Rather than bring them to book, the government has been placating these killer-herdsmen. So, their victims feel abandoned, being neither given justice nor compensated. That is divisive.
Conversely, Nigeria’s neighbour, Niger Republic, declared two days of national mourning after gunmen massacred 37 persons in the Darey-Daye region of the country on August 17. In addition, the government promised to “pursue the fight against terrorism until the final victory.” That is a far better approach in the fight against insecurity. The people are more likely to support the efforts of a government that favours this even-handed approach.
But Plateau State is a microcosm of the unbridled insecurity in Nigeria. In the North-East, Boko Haram’s Islamic terrorism has claimed over 350,000 lives, directly and indirectly, the UN Development Programme stated. In North-West Nigeria, bandits kill, kidnap and rape with impunity.
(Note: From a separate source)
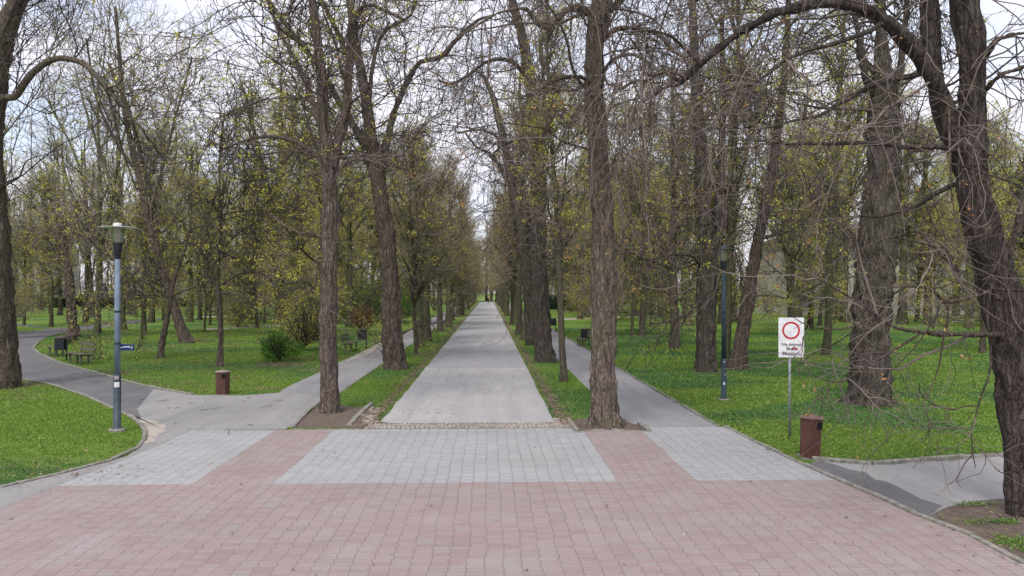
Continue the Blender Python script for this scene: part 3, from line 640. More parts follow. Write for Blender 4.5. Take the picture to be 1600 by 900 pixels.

No region is safe from bloody marauders. In January 2020, the descent into infernal insecurity propelled the South-West governors to establish Operation Amotekun, a regional security outfit. In 2021, the South-East governors followed suit. At this point, Plateau State has no option but to establish a state security outfit, or, in conjunction with willing states in the North-Central, set up a regional unit like Amotekun and the South-East’s Ebube Agu.
In the area of security, the Buhari regime scores woefully. It can rewrite that by depoliticising insecurity, which has severed trust between the leadership and the people. In the interest of the country, that must stop. Being in control of the entire national security system, Buhari’s remit is to tackle the root causes of insecurity, applying the stick to all offenders fairly and justly.